The first thing you learn to do is trust your characters. They’ll do what they want to do. They don’t need a reason to do things. In life, sometimes, we do things without reason, right? Or we do things without motivation. Or we do things just despite ourselves, for fuck’s sake, right? When you let go of the character that way, then you trust the character, then he just goes his own way. The second is that you let go of the things that hold the novel back from being real. From being believable or credible.

So, the first thing is to let go of your character. Just trust your character. The second thing is just let go of the novel itself, you know. you can only go so far. The writer can only go so far — he’s limited himself. And the novel, you just let it go, because people will interpret it different ways anyway. You just have to trust yourself that you put everything you wanted to put there.

So, what are you planning to write next and how has this experience of writing a novel been?

That’s the easiest question, I guess, because I’m already in the middle of writing another book. This book is more personal. It’s super personal and almost handmade. I started as somebody who wrote poems, so my next book is a small chapbook of poems. They’re very personal, and they’re very meaningful. But I already have the next novel in mind, and I’m going to plot that out soon.

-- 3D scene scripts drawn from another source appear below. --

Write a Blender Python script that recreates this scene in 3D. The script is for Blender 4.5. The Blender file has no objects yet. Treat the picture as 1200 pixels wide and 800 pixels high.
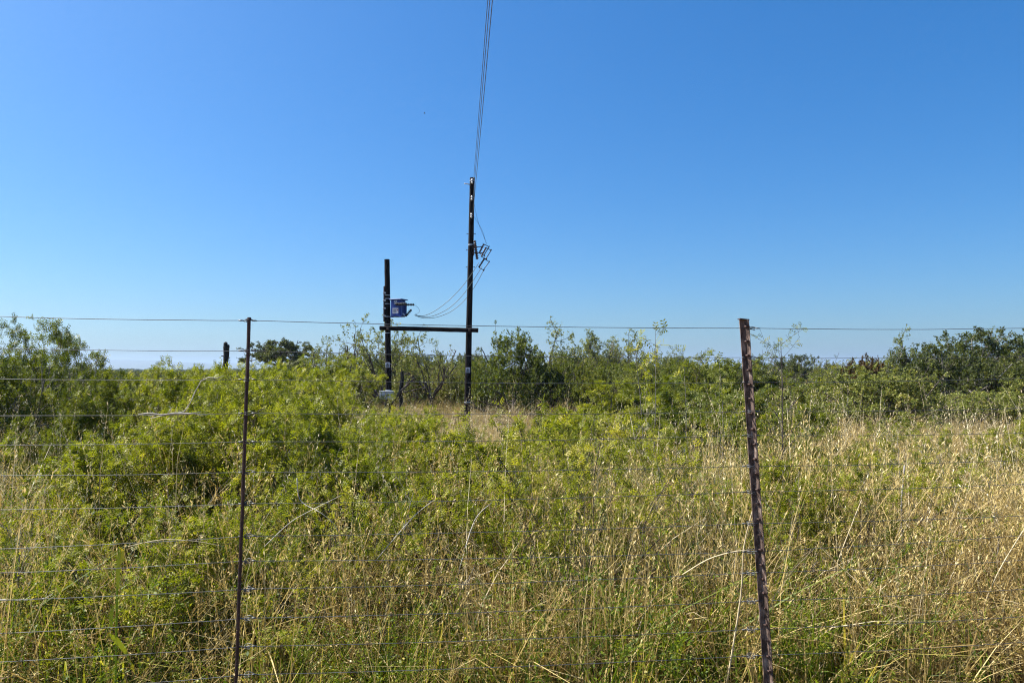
import bpy, math, random
import numpy as np
from mathutils import Vector, Matrix, Euler

S = bpy.context.scene
R = math.radians
C = S.collection
rnd = random.Random(11)

# ------------------------------------------------------------------ camera
CAM = Vector((0, 0, 1.65)); FPX = 867.0; PITCH = R(2.18)
cam_d = bpy.data.cameras.new('camera'); cam_d.sensor_width = 36; cam_d.lens = 36*FPX/1200
cam_d.clip_start = .05; cam_d.clip_end = 20000
cam = bpy.data.objects.new('camera', cam_d); C.objects.link(cam)
cam.location = CAM; cam.rotation_euler = (math.pi/2+PITCH, 0, 0)
S.camera = cam

def P(px, py, d):
    "world point at depth d (metres along +Y) seen at that spot of the 1200x800 photograph"
    a = (px-600)/FPX; b = (400-py)/FPX
    v = Vector((a, math.cos(PITCH)-b*math.sin(PITCH), math.sin(PITCH)+b*math.cos(PITCH)))
    return CAM + v*(d/v.y)

# ------------------------------------------------------------------ objects helpers
def tag(o, label=None, cat=None, group=None, kind=None):
    if label: o['label'] = label
    if cat: o['category'] = cat
    if group: o['group'] = group
    if kind: o['kind'] = kind
    return o

def empty(name, loc, label, cat, group=None, rz=0):
    o = bpy.data.objects.new(name, None); C.objects.link(o)
    o.location = loc; o.rotation_euler = (0, 0, rz); o.empty_display_size = .2
    return tag(o, label, cat, group)

def link(name, me, parent=None, mat=None, smooth=False, coll=None):
    o = bpy.data.objects.new(name, me); (coll or C).objects.link(o)
    if mat is not None and len(me.materials) == 0: me.materials.append(mat)
    if parent is not None:
        o.parent = parent
    if smooth:
        me.polygons.foreach_set('use_smooth', [True]*len(me.polygons))
    return o

def local(root, p):
    return Matrix.LocRotScale(root.location, root.rotation_euler, root.scale).inverted() @ Vector(p)

class MB:
    "collects shapes into one mesh"
    def __init__(s): s.v = []; s.f = []; s.m = []; s.cur = 0
    def add(s, vs, fs):
        n = len(s.v); s.v += [tuple(v) for v in vs]; s.f += [tuple(i+n for i in f) for f in fs]; s.m += [s.cur]*len(fs)
        return s
    def box(s, c, size, rot=None, bev=0.0):
        x, y, z = (k/2 for k in size)
        if bev > 0:
            vs = []; b = min(bev, x*.9, y*.9, z*.9)
            pts = []
            for sx in (-1, 1):
                for sy in (-1, 1):
                    for sz in (-1, 1):
                        pts.append(((sx*(x-b), sy*(y-b), sz*z))); pts.append((sx*(x-b), sy*y, sz*(z-b))); pts.append((sx*x, sy*(y-b), sz*(z-b)))
            import bmesh
            bm = bmesh.new()
            for p in pts: bm.verts.new(p)
            bmesh.ops.convex_hull(bm, input=bm.verts)
            bm.verts.index_update()
            vs = [v.co.copy() for v in bm.verts]; fs = [[v.index for v in f.verts] for f in bm.faces]; bm.free()
        else:
            vs = [Vector((a*x, b*y, c_*z)) for a in (-1, 1) for b in (-1, 1) for c_ in (-1, 1)]
            fs = [(0,1,3,2), (4,6,7,5), (0,4,5,1), (2,3,7,6), (0,2,6,4), (1,5,7,3)]
        M = rot if rot is not None else Matrix.Identity(3)
        return s.add([M @ v + Vector(c) for v in map(Vector, vs)], fs)
    def tube(s, pts, rad, sides=6, cap=True):
        pts = [Vector(p) for p in pts]; n = len(pts)
        if not hasattr(rad, '__len__'): rad = [rad]*n
        ref = Vector((0, 0, 1)) if abs((pts[-1]-pts[0]).normalized().z) < .8 else Vector((1, 0, 0))
        vs = []
        for i, p in enumerate(pts):
            t = (pts[min(i+1, n-1)]-pts[max(i-1, 0)]).normalized()
            u = t.cross(ref).normalized(); w = t.cross(u)
            for k in range(sides):
                a = 2*math.pi*k/sides
                vs.append(p+(u*math.cos(a)+w*math.sin(a))*rad[i])
        fs = [(i*sides+k, i*sides+(k+1) % sides, (i+1)*sides+(k+1) % sides, (i+1)*sides+k) for i in range(n-1) for k in range(sides)]
        if cap: fs += [tuple(range(sides))[::-1], tuple((n-1)*sides+k for k in range(sides))]
        return s.add(vs, fs)
    def mesh(s, name, mats=()):
        me = bpy.data.meshes.new(name); me.from_pydata(s.v, [], s.f); me.update()
        for m in mats: me.materials.append(m)
        if len(mats) > 1: me.polygons.foreach_set('material_index', s.m)
        return me
    def build(s, name, mat, parent=None, smooth=False, at=None):
        if parent is not None:
            Mi = Matrix.LocRotScale(parent.location, parent.rotation_euler, parent.scale).inverted()
            if parent.parent is not None:
                pp = parent.parent
                Mi = Mi @ Matrix.LocRotScale(pp.location, pp.rotation_euler, pp.scale).inverted()
            s.v = [tuple(Mi @ Vector(v)) for v in s.v]
        elif at is not None:
            s.v = [tuple(Vector(v)-Vector(at)) for v in s.v]
        me = s.mesh(name, mat if isinstance(mat, (list, tuple)) else (mat,))
        o = link(name, me, parent, smooth=smooth)
        if at is not None: o.location = at
        return o

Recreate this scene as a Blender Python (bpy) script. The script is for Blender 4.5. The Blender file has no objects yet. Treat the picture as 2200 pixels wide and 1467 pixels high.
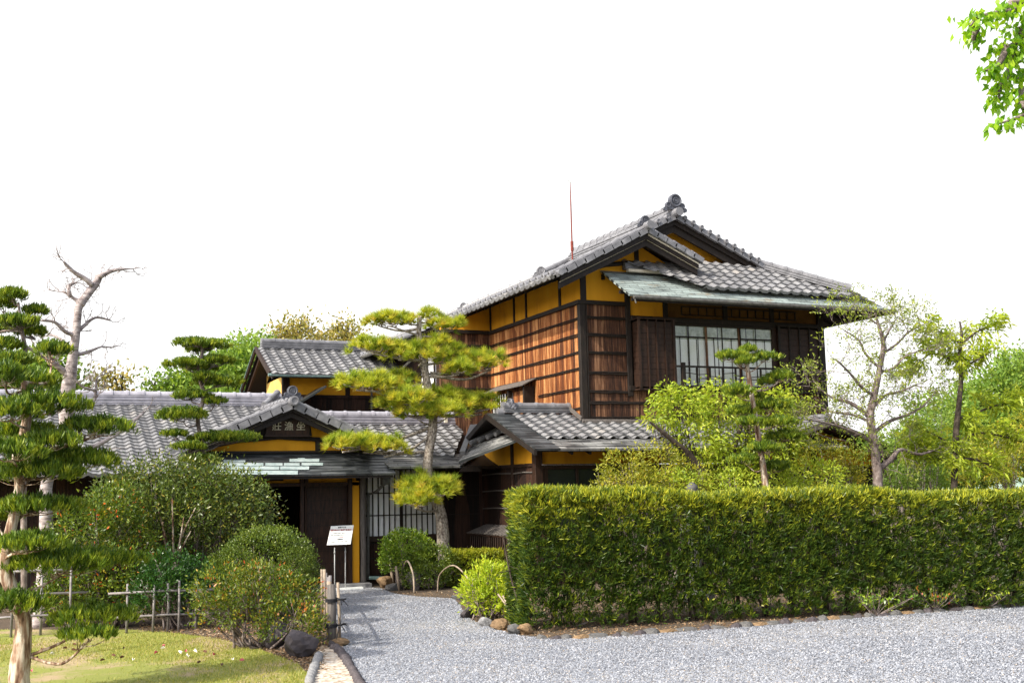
import bpy, bmesh, math
import numpy as np
from mathutils import Vector
R = math.radians
SC = bpy.context.scene
COL = SC.collection
# ------------------------------------------------------------------ camera
FPX, CAMH = 2400.0, 1.65
AZ, PIT, ROLL = R(24.0), math.atan(317/2400.0), R(1.25)
f0 = np.array([math.sin(AZ)*math.cos(PIT), math.cos(AZ)*math.cos(PIT), math.sin(PIT)])
_r = np.array([math.cos(AZ), -math.sin(AZ), 0.0]); _u = np.cross(_r, f0)
rv = _r*math.cos(ROLL)-_u*math.sin(ROLL); uv_ = _u*math.cos(ROLL)+_r*math.sin(ROLL)
cd = bpy.data.cameras.new('camera'); cam = bpy.data.objects.new('camera', cd); COL.objects.link(cam)
cd.sensor_width = 36; cd.lens = 36*FPX/2200.0; cd.clip_start = 0.1; cd.clip_end = 3000
from mathutils import Matrix
cam.matrix_world = Matrix(((rv[0], uv_[0], -f0[0], 0), (rv[1], uv_[1], -f0[1], 0), (rv[2], uv_[2], -f0[2], CAMH), (0, 0, 0, 1)))
SC.camera = cam
# ------------------------------------------------------------------ light
SUN_EL, SUN_AZ = R(40), math.atan2(-.955, -.30)
sd = bpy.data.lights.new('sun', 'SUN'); sd.energy = 4.7; sd.angle = R(0.5); sd.color = (1.0, .93, .80)
sun = bpy.data.objects.new('sun', sd); COL.objects.link(sun)
svec = Vector((math.sin(SUN_AZ)*math.cos(SUN_EL), math.cos(SUN_AZ)*math.cos(SUN_EL), math.sin(SUN_EL)))
sun.rotation_euler = svec.to_track_quat('Z', 'Y').to_euler()
W = bpy.data.worlds.new('World'); SC.world = W; W.use_nodes = True
nt = W.node_tree; nt.nodes.clear()
def N(nt, typ, **k):
    n = nt.nodes.new(typ)
    for a, v in k.items():
        if a in n.inputs.keys() if hasattr(n.inputs, 'keys') else False: n.inputs[a].default_value = v
        else: setattr(n, a, v)
    return n
sky = nt.nodes.new('ShaderNodeTexSky'); sky.sky_type = 'NISHITA'; sky.sun_disc = False
sky.sun_elevation = SUN_EL; sky.sun_rotation = SUN_AZ; sky.dust_density = 4.0
bg1 = nt.nodes.new('ShaderNodeBackground'); bg1.inputs[1].default_value = 0.25
hs = nt.nodes.new('ShaderNodeHueSaturation'); hs.inputs['Saturation'].default_value = .55; nt.links.new(sky.outputs[0], hs.inputs['Color'])
nt.links.new(hs.outputs[0], bg1.inputs[0])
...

It’s fun to write a novel pala! I didn’t realize it. It’s fun because you’re living in this world, and it’s very dreamy, and you can be lutang, you know? And you don’t have to go back to the real world for a long time. Because when you write a short story, when you’re done with it, you’re back in the real world. [With the novel] I have an excuse to stay in this world. Even if I’m in the real world doing business or attending meetings, there is another world to run to, and the novel allows for a huge world to enter and to remain in.